* [Set task]: Using the listing below, copy every line that mentions "wide".

-----

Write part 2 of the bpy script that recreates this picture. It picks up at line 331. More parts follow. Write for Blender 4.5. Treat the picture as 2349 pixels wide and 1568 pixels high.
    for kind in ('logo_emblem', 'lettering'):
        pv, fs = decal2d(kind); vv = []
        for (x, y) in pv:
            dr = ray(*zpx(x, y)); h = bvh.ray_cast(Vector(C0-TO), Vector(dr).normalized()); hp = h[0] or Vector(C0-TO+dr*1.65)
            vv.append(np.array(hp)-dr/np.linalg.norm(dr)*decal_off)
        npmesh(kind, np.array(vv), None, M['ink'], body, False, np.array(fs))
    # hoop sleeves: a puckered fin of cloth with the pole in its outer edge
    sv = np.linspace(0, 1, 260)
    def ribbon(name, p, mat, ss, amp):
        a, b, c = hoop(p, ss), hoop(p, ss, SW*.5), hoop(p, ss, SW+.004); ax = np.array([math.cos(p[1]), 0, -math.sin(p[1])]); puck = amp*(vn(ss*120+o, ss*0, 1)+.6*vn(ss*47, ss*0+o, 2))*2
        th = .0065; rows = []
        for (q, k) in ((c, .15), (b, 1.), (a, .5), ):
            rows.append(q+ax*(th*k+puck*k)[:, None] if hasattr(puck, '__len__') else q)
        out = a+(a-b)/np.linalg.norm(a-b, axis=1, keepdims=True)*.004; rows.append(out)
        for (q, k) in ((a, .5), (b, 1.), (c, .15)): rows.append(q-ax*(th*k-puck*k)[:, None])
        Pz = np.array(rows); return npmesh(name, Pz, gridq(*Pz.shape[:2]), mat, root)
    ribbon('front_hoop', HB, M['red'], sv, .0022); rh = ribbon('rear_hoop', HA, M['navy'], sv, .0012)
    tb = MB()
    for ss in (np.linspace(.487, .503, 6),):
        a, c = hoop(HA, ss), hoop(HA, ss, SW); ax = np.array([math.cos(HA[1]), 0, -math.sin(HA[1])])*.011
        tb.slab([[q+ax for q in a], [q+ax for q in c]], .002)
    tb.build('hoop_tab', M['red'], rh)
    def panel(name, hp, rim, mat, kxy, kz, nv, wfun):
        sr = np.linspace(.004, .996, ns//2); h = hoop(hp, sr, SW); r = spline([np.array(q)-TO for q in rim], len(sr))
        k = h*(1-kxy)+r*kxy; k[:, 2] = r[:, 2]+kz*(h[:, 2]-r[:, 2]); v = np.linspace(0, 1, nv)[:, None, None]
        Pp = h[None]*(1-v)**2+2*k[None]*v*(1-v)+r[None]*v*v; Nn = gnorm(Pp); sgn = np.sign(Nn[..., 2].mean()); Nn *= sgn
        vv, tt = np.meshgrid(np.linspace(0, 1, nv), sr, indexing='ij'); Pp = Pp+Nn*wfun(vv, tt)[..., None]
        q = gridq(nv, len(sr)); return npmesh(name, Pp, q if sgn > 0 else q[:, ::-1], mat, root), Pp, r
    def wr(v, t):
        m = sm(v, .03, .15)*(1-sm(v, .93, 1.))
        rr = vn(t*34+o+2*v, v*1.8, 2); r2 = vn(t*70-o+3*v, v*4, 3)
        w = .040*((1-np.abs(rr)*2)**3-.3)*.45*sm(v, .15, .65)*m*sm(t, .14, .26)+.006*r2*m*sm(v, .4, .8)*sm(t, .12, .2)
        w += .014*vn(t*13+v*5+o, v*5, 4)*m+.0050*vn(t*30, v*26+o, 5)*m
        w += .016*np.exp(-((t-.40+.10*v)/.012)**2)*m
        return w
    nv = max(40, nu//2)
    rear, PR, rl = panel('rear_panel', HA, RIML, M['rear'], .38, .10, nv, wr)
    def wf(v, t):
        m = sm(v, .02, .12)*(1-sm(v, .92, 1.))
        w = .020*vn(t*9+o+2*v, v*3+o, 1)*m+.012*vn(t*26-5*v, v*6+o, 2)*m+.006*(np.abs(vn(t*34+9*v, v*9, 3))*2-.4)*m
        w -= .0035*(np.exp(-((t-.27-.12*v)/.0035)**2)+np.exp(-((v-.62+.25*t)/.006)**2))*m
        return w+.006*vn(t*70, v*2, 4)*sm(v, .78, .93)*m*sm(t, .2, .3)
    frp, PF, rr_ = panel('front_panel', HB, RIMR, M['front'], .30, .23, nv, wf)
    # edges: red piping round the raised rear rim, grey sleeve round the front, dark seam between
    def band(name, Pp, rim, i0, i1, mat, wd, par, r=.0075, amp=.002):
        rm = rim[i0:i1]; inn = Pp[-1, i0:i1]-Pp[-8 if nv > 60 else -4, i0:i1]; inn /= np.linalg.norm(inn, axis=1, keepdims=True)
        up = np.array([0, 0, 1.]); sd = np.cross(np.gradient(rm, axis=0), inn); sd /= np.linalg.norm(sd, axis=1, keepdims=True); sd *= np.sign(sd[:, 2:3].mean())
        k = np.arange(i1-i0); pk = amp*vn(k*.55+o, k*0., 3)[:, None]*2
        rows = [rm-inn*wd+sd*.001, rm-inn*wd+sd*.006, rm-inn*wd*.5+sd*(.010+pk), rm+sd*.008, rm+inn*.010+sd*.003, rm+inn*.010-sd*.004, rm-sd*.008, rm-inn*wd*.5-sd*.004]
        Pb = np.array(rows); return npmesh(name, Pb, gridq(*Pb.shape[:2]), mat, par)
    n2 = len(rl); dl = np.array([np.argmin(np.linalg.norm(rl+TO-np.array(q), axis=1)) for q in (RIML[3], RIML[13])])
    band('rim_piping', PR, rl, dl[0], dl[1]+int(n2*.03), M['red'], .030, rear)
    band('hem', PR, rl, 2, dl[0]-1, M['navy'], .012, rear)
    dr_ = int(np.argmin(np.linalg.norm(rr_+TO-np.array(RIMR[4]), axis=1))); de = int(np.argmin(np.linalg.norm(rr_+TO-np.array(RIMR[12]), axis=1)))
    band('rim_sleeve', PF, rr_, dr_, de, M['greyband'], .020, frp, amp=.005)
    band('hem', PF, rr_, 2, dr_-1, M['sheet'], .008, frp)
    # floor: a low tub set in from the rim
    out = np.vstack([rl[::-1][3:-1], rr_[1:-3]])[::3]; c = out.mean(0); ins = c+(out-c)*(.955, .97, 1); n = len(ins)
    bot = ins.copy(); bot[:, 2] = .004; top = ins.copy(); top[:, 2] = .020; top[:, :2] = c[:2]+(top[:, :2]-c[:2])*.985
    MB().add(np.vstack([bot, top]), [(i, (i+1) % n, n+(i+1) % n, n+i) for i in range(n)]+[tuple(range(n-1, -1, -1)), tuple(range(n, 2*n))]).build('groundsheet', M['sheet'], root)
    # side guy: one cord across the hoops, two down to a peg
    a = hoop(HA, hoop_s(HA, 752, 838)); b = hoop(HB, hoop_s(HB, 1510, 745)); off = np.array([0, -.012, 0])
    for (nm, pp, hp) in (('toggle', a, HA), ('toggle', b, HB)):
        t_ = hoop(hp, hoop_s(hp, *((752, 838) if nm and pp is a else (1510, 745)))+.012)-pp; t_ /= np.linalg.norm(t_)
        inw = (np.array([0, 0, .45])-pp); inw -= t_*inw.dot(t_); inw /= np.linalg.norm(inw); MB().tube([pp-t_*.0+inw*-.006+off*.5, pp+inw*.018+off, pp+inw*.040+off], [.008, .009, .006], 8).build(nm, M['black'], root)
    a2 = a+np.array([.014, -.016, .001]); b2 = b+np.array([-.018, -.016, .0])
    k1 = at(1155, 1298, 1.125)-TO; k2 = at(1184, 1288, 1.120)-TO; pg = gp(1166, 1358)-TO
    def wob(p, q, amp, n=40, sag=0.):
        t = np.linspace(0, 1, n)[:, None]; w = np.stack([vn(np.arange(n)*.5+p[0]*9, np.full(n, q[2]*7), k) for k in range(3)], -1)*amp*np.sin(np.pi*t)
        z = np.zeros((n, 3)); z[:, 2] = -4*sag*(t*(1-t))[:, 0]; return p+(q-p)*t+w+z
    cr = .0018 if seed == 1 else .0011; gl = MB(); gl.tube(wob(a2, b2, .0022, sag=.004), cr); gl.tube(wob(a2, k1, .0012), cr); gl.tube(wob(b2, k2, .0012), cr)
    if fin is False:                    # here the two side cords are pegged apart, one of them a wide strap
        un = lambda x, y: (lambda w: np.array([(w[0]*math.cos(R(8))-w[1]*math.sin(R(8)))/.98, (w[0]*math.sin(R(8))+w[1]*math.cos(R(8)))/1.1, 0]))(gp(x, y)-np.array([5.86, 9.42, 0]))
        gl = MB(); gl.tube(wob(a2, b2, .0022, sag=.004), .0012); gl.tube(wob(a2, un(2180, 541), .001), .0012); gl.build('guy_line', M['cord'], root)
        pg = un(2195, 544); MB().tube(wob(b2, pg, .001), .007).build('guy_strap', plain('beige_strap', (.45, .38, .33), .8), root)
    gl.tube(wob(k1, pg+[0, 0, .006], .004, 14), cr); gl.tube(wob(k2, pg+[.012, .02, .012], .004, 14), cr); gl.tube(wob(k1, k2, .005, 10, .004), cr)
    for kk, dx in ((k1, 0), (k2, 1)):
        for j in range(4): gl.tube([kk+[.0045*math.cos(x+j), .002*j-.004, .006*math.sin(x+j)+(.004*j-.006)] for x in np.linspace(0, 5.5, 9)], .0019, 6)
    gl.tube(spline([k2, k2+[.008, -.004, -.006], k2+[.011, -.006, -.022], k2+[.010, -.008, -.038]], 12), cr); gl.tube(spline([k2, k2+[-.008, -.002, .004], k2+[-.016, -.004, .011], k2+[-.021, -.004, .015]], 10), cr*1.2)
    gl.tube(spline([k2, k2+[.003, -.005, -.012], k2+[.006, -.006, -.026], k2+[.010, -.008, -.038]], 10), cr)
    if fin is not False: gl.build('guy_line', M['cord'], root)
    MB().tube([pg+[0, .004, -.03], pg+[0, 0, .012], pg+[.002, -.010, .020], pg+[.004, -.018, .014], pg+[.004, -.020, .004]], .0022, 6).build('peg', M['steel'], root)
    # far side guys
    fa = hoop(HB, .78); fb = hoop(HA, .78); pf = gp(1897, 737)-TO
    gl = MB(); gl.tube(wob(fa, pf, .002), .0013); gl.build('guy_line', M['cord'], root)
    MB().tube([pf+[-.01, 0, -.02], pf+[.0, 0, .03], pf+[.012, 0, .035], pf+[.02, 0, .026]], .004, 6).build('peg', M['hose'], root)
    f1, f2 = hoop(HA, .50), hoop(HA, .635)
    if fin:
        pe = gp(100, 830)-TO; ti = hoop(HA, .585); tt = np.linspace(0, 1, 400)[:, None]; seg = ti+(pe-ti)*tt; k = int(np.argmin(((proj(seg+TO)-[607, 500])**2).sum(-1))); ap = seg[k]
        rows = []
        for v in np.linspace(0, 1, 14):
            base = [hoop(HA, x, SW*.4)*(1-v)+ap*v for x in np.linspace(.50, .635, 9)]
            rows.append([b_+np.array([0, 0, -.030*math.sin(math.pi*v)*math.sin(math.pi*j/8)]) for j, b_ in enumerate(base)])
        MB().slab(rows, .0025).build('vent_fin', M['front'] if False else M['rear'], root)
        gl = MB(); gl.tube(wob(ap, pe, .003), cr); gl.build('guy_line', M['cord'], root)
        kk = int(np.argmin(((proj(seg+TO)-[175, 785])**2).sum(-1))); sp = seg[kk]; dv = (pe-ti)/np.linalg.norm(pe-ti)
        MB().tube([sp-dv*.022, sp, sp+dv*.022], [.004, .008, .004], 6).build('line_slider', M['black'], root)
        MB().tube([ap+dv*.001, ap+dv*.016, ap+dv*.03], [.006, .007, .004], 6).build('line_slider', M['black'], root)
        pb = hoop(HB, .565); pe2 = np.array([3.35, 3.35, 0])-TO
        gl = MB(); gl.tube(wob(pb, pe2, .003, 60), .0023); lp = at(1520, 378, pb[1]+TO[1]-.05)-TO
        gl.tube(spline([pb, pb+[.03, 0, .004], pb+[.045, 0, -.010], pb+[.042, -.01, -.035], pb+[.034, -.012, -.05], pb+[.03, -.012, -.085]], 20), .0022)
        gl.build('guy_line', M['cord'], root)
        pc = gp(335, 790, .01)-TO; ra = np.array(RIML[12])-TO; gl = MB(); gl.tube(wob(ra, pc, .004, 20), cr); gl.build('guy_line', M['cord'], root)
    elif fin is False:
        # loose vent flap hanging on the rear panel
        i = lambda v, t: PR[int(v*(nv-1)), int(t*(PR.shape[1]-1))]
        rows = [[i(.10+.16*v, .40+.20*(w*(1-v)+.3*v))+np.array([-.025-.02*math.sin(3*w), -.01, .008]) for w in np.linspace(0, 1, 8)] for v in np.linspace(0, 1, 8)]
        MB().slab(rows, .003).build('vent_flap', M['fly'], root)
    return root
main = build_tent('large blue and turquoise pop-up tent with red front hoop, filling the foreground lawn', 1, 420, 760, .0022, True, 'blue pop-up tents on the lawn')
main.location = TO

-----

* [Task response]:
Write part 2 of the bpy script that recreates this picture. It picks up at line 331. More parts follow. Write for Blender 4.5. Treat the picture as 2349 pixels wide and 1568 pixels high.
    if fin is False:                    # here the two side cords are pegged apart, one of them a wide strap